Die junge Frau zuckt im Rhythmus der Technomusik. Sie trägt gepunktete Strumpfhosen, ein Bustier und eine völlig unpassende Jacke. Wenn man sie nach ihrem Namen fragt, nennt sie sich einfach Fräulein Hallo. Sie will zu einem Drink eingeladen werden. Vielleicht schläft sie für Geld mit fremden Männern, vielleicht auch nicht. Wie es so kommt. Fräulein Hallo gehört zur neuen Generation in China, sie ist 18 Jahre alt und total hip.

Der chinesische Autor Liao Yiwu ist ein Geschichtensammler.
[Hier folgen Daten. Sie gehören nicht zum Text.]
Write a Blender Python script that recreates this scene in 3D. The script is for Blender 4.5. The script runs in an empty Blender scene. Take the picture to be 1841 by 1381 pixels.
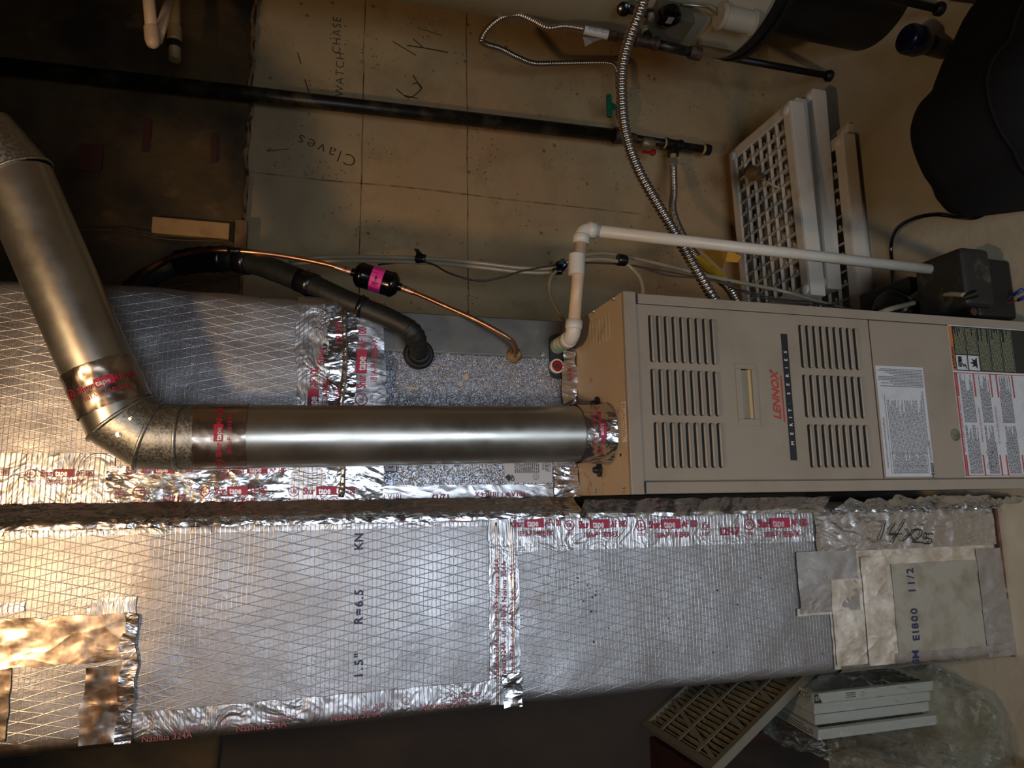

Er hört den Leuten zu, die in den staatlich gelenkten Medien keinen Platz haben. Den Totenrufern und Klomännern, den Prostituierten und den Kleinhändlern. Ihre Erzählungen schreibt er auf und verdichtet sie, ein kritischer Chronist. Der Regisseur Max Claessen hat nun eine Spielfassung für fünf Schauspieler erstellt. Im ersten Teil zitiert er viele Chinaklischees. Ein Papierdrache steht im Hintergrund, die Schauspieler haben sich die Gesichter im asiatischen Stil geschminkt. Die Bühne steht voll mit billigen, weißen Gartenstühlen, in Reih und Glied wie eine Armee aus Terrakotta-Kriegern. Die Schauspieler zitieren die Mao-Bibel und berichten vom Massaker am Tiananmen-Platz und anderen Katastrophen der jüngeren Geschichte.

Der erste Teil der Aufführung gerät ein bisschen zäh, anderthalb Stunden Unterricht in chinesischer Zeitgeschichte, interessant, aber anstrengend. Nach der Pause wird es unterhaltsamer. Da kommen die stärksten Geschichten, zum Beispiel die des von Carolin Wirth faszinierend kantig verkörpertem Fräulein Hallo. Gleichfalls großartig und mit artistischer Körperbeherrschung spielt Florian Steffens einen Dieb, der sich durch die Toilette und den Abwasserkanal eines Gefängnisses in die Freiheit kämpft. Eine Geschichte mit Tarantino-Format, derb, witzig und von wilder Freiheitssehnsucht durchglüht. Das Theater Münster zeigt China als Gesellschaft im Umbruch, in der jeder für sich selbst kämpft und keiner dem anderen zuhört.